Joseph è solo l’ultima
vittima sacrificale causata dalle condizioni disumane in cui il popolo dei Rom,
Sinti e Camminanti è relegato a vivere in cosiddetti campi nomadi sprovvisti di
dignità e di un minimo di sicurezza in cui, molto spesso sono approdati
per sfuggire alle pulizie etniche nei nuovi Stati Nazionali Puri dell’est europeo da
cui sono fuggiti in massa negli ultimi 10 anni.
In questi campi (a parte qualche villaggio
attrezzato che a paragone degli altri sembra quasi un’isola felice!),
bambine e bambini rischiano quotidianamente la vita per il freddo, gli incendi,
le malattie e soprattutto rischiano il loro futuro sempre più incerto e
buio.
I cosiddetti campi nomadi nati come risposta ad un’emergenza
sono purtroppo diventati un’escrescenza stabile di questa opulenta
società.
Un luogo dove emarginazione,
devianza, rischio della propria vita e un futuro senza speranza sono
all’ordine del giorno.
Qui a Roma sei bambini sono morti in
un anno alla Muratella; altri sei bambini
Rom morirono al Casilino 700 prima
della sua chiusura e assistiamo impotenti ad uno stillicidio continuo di morti
quotidiane.
Dopo la morte a Bologna di Amanda e
Alex, i due bambini Rom che tanta commozione suscitarono in tutto il paese,
abbiamo continuato a contare, in tutta Italia, le morti per fuoco dei figli dei
ghetti. Negli ultimi anni ammontano a più di quaranta i bambini morti
per la precarietà dell'habitat.
Joseph era un bambino italiano ed è morto come tanti
altri bambini Rom e Sinti dell’est europeo.

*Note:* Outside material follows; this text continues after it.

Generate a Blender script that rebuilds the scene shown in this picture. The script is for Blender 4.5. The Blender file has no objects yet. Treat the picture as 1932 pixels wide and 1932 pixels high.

A parte alcuni gruppi ancora seminomadi (che sono oramai una minoranza nel nostro paese) nel Centro-Sud la grande maggioranza dei Rom italiani vive in casa ed ha abbandonato il seminomadismo per via della scomparsa dall’economia italiana dell’allevamento dei cavalli e dell’artigianato dei metalli, che per 600 anni avevano costituito la sopravvivenza materiale e la conseguente cultura di vita.
Nel Centro-Nord migliaia di <Sinti
ex-Giostrai>
vivono ammassati in enormi campi di roulotte, mentre essi desiderano vivere in
piccoli gruppi familiari; i Comuni non permettono loro di autocostruire questi
piccoli Villaggi, che garantirebbero invece un buon livello di vita
comunitaria.
Grave è ancora invece la
sorte dei Rom originari della Romania e della Jugoslavia, i quali a migliaia sono
fuggiti dai <Campi> per affittare vecchie case ma ancora troppi vivono in
queste strutture con servizi promiscui.
L'esigenza di avere servizi privati
per ogni nucleo familiare e' molto sentita, infatti l'uso di strutture in
comune causa problemi derivanti sia da un senso del pudore tradizionalmente
radicato, sia da un senso della cura e dell'igiene che sicuramente non si ha
verso servizi che non sono di proprietà o di uso esclusivo.
Alcuni Comuni hanno assegnato
<Case popolari> a qualche famiglia di Rom Jugoslavi, ma si tratta ancora
di casi isolati.
Molto più numerosi i Comuni
che hanno adottato la linea dei <Villaggi di prefabbricati> che almeno
hanno eliminato la promiscuità, ma i Rom dei Balcani vogliono casa
perché abituati da 50 anni nei loro Paesi a vivere in appartamenti del
governo o in piccole abitazioni autocostruite.
Una casa dignitosa, come quelle di
recente date dal Comune ai Rom baraccati di Cosenza, è questa
l’unica speranza affinché i tanti Joseph, Amanda, Alex, Manuela,
Salem, Silvana, Enrico… non siano morti invano.